The air force is spending nearly $100 million on upgrading each of the E-8Cs operated by reservists (the Air National Guard). This includes some new engines, an Internet-like communications capability, long range optical sensors (like that on combat aircraft targeting pods), and the ability to search water surfaces. These aircraft are organized into three units, one of which is in the reserves. In the last decade, JSTARS have flown over 5,200 missions, averaging about 12 hours each.

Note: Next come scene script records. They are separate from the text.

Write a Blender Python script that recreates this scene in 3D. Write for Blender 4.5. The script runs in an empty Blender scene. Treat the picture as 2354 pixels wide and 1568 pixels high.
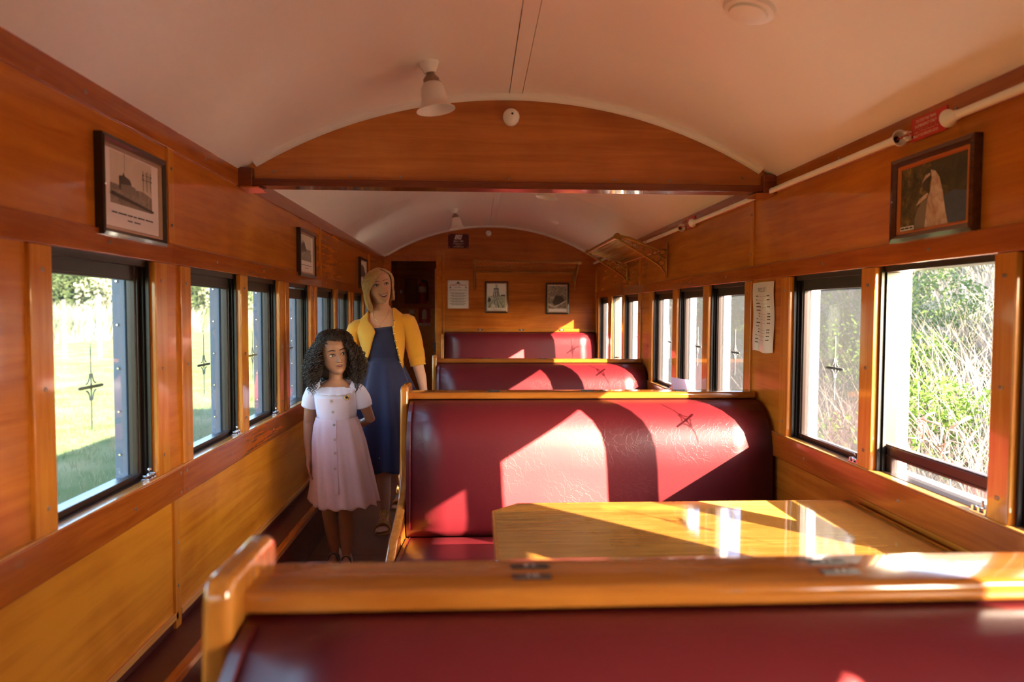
import bpy, bmesh, math, random
import numpy as np
from mathutils import Vector, Matrix
random.seed(7); rng = np.random.default_rng(7)
S = bpy.context.scene; COL = S.collection
PI = math.pi
# ---------------------------------------------------------------- camera
FPX, YAW, PITCH, ROLL, CX, CH = 1569.0, 0.0516038, 0.0431589, -0.0037758, -0.165809, 1.40
def cam_axes():
    cy, sy, cp, sp = math.cos(YAW), math.sin(YAW), math.cos(PITCH), math.sin(PITCH)
    f = Vector((sy*cp, cy*cp, -sp)); r = Vector((cy, -sy, 0)); d = f.cross(r)
    c, s = math.cos(ROLL), math.sin(ROLL)
    return r*c + d*s, d*c - r*s, f
_r, _d, _f = cam_axes()
cam = bpy.data.cameras.new('camera'); cam_o = bpy.data.objects.new('camera', cam); COL.objects.link(cam_o)
cam.sensor_width = 36.0; cam.lens = FPX/2354*36; cam.clip_start = 0.02; cam.clip_end = 300
cam_o.matrix_world = Matrix(((_r.x, -_d.x, -_f.x, CX), (_r.y, -_d.y, -_f.y, 0), (_r.z, -_d.z, -_f.z, CH), (0, 0, 0, 1)))
cam.dof.use_dof = True; cam.dof.focus_distance = 3.6; cam.dof.aperture_fstop = 2.2
S.camera = cam_o
# ---------------------------------------------------------------- world, sun, exposure
SUN = Vector((-1.04, 1.0, -0.625)).normalized()          # the way the light travels
W = bpy.data.worlds.new('world'); S.world = W; W.use_nodes = True
nt = W.node_tree; nt.nodes.clear()
wo = nt.nodes.new('ShaderNodeOutputWorld'); wb = nt.nodes.new('ShaderNodeBackground')
sky = nt.nodes.new('ShaderNodeTexSky'); sky.sky_type = 'NISHITA'; sky.sun_disc = False
sky.sun_elevation = math.radians(23.3); sky.sun_rotation = math.radians(135); sky.air_density = 1.0; sky.dust_density = 1.5
nt.links.new(sky.outputs[0], wb.inputs[0]); wb.inputs[1].default_value = 0.80
nt.links.new(wb.outputs[0], wo.inputs[0])
sun = bpy.data.lights.new('sun', 'SUN'); sun.energy = 50.0; sun.angle = math.radians(0.53); sun.color = (1.0, 0.85, 0.56)
sun_o = bpy.data.objects.new('sun', sun); COL.objects.link(sun_o); sun_o.rotation_euler = SUN.to_track_quat('-Z', 'Y').to_euler()
sun_o.location = (12, -12, 9)
S.view_settings.view_transform = 'Standard'; S.view_settings.look = 'None'; S.view_settings.gamma = 1.0
S.view_settings.use_curve_mapping = False; S.view_settings.exposure = 2.15
cy = S.cycles; cy.max_bounces = 16; cy.diffuse_bounces = 8; cy.glossy_bounces = 5; cy.transmission_bounces = 8; cy.transparent_max_bounces = 24
cy.sample_clamp_indirect = 80.0; cy.caustics_reflective = True; cy.blur_glossy = 0.15
# ---------------------------------------------------------------- materials
def new_mat(name):
    m = bpy.data.materials.new(name); m.use_nodes = True
    n = m.node_tree; b = n.nodes['Principled BSDF']; return m, n, b
def mat(name, col, rough=0.5, metal=0.0, coat=0.0, coat_rough=0.05, spec=0.5, sheen=0.0, emit=None, bump=None, vary=0.0, vscale=6.0, trans=0.0):
    m, n, b = new_mat(name)
    b.inputs['Base Color'].default_value = (*col, 1); b.inputs['Roughness'].default_value = rough
    b.inputs['Metallic'].default_value = metal; b.inputs['Coat Weight'].default_value = coat
    b.inputs['Coat Roughness'].default_value = coat_rough; b.inputs['Specular IOR Level'].default_value = spec
    b.inputs['Sheen Weight'].default_value = sheen
    if trans: b.inputs['Transmission Weight'].default_value = trans
    tc = n.nodes.new('ShaderNodeTexCoord')
    if vary:
        no = n.nodes.new('ShaderNodeTexNoise'); no.inputs['Scale'].default_value = vscale; no.inputs['Detail'].default_value = 5
        n.links.new(tc.outputs['Object'], no.inputs['Vector'])
        mx = n.nodes.new('ShaderNodeMix'); mx.data_type = 'RGBA'
        mx.inputs[6].default_value = (*[c*(1-vary) for c in col], 1); mx.inputs[7].default_value = (*[min(1, c*(1+vary)) for c in col], 1)
        n.links.new(no.outputs['Fac'], mx.inputs[0]); n.links.new(mx.outputs[2], b.inputs['Base Color'])
    if bump:
        no = n.nodes.new('ShaderNodeTexNoise'); no.inputs['Scale'].default_value = bump[0]; no.inputs['Detail'].default_value = 4
        n.links.new(tc.outputs['Object'], no.inputs['Vector'])
        bp = n.nodes.new('ShaderNodeBump'); bp.inputs['Strength'].default_value = bump[1]; bp.inputs['Distance'].default_value = bump[2] if len(bump) > 2 else 0.002
        n.links.new(no.outputs['Fac'], bp.inputs['Height']); n.links.new(bp.outputs[0], b.inputs['Normal'])
    return m
def wood(name, c1, c2, axis='y', rough=0.22, coat=0.6, scale=1.0, blotch=0.35):
    """varnished timber: fine grain stretched along one axis, broad figure, clear coat"""
    m, n, b = new_mat(name)
    tc = n.nodes.new('ShaderNodeTexCoord'); mp = n.nodes.new('ShaderNodeMapping')
    k = {'x': (0.06, 1, 1), 'y': (1, 0.06, 1), 'z': (1, 1, 0.06)}[axis]
    mp.inputs['Scale'].default_value = tuple(26*scale*v for v in k)
    n.links.new(tc.outputs['Object'], mp.inputs[0])
    g = n.nodes.new('ShaderNodeTexNoise'); g.inputs['Scale'].default_value = 1.6; g.inputs['Detail'].default_value = 8; g.inputs['Roughness'].default_value = 0.65; g.inputs['Distortion'].default_value = 0.6
    n.links.new(mp.outputs[0], g.inputs['Vector'])
    bl = n.nodes.new('ShaderNodeTexNoise'); bl.inputs['Scale'].default_value = 2.2*scale; bl.inputs['Detail'].default_value = 4; bl.inputs['Distortion'].default_value = 1.2
    n.links.new(tc.outputs['Object'], bl.inputs['Vector'])
    ad = n.nodes.new('ShaderNodeMath'); ad.operation = 'MULTIPLY_ADD'; ad.inputs[1].default_value = blotch*1.6
    n.links.new(bl.outputs['Fac'], ad.inputs[0])
    sc = n.nodes.new('ShaderNodeMath'); sc.operation = 'MULTIPLY'; sc.inputs[1].default_value = 1.25*(1-blotch*.6)
    n.links.new(g.outputs['Fac'], sc.inputs[0]); n.links.new(sc.outputs[0], ad.inputs[2])
    cr = n.nodes.new('ShaderNodeValToRGB'); cr.color_ramp.elements[0].position = 0.62; cr.color_ramp.elements[1].position = 1.05 if False else 1.0
    cr.color_ramp.elements[0].color = (*c1, 1); cr.color_ramp.elements[1].color = (*c2, 1)
    n.links.new(ad.outputs[0], cr.inputs[0]); n.links.new(cr.outputs[0], b.inputs['Base Color'])
    b.inputs['Roughness'].default_value = rough; b.inputs['Coat Weight'].default_value = coat; b.inputs['Coat Roughness'].default_value = 0.06
    b.inputs['Specular IOR Level'].default_value = 0.4
    bp = n.nodes.new('ShaderNodeBump'); bp.inputs['Strength'].default_value = 0.05; bp.inputs['Distance'].default_value = 0.001
    n.links.new(g.outputs['Fac'], bp.inputs['Height']); n.links.new(bp.outputs[0], b.inputs['Normal'])
    return m
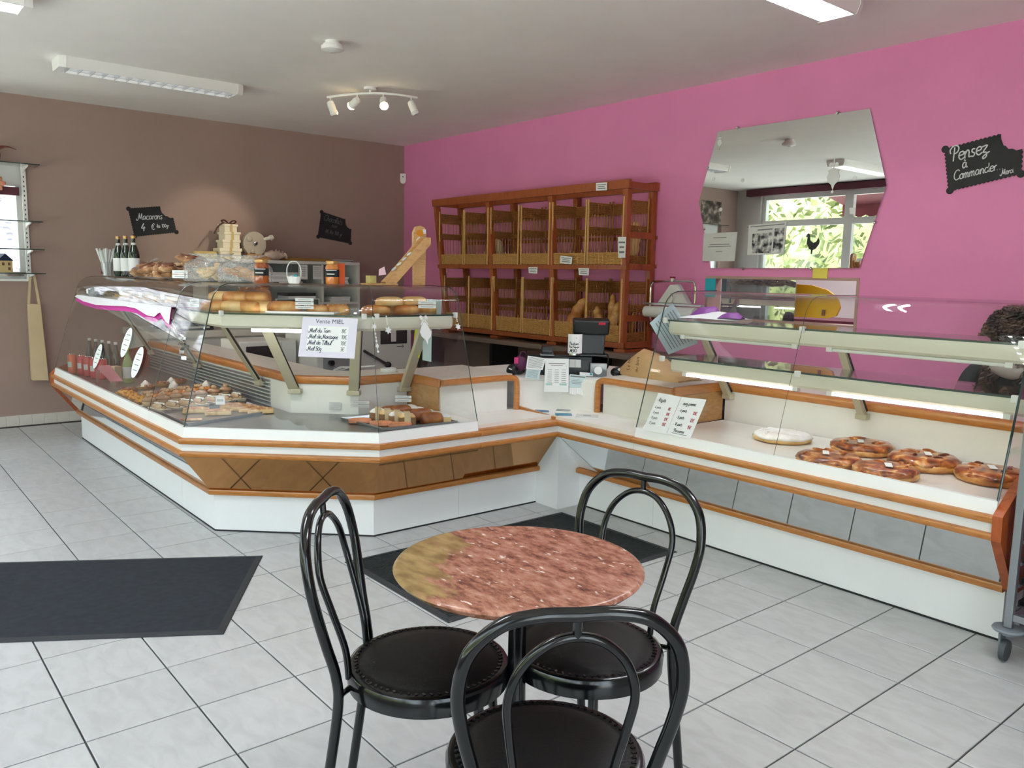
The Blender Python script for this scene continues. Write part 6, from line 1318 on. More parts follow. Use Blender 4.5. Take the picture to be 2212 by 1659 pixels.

The E-8 is a militarized Boeing 707 (a 1950s design also used for the KC-135 aerial tanker and other U.S. Air Force electronics warfare aircraft). The main capability is the JSTARS ground search radar. This system has two modes: wide area (showing a 25 by 20 kilometer area) and detailed (4,000 by 5,000 meters). The radar can see out to several hundred kilometers and each screen full of information could be saved and brought back later to compare to another view (to see what has moved). In this manner, operators can track the movement of ground vehicles or ships. Operators can also use the detail mode to pick out specific details of what's going on down there, like tracking the movement of many small missile boats trying to rush an American warship. JSTARS can stay up there for over 12 hours at a time and two or more JSTARS can operate in shifts to provide 24/7 coverage.

The E-8C can be kept in service another 40 years, although will probably be replaced by cheaper, unmanned, aircraft in another decade or so. JSTARS first proved its worth during the 1991 Gulf War, where it accurately, and in real time, tracked the movement of Coalition and Iraqi ground forces. Most recently it was used in Libya and continues to operate over Afghanistan.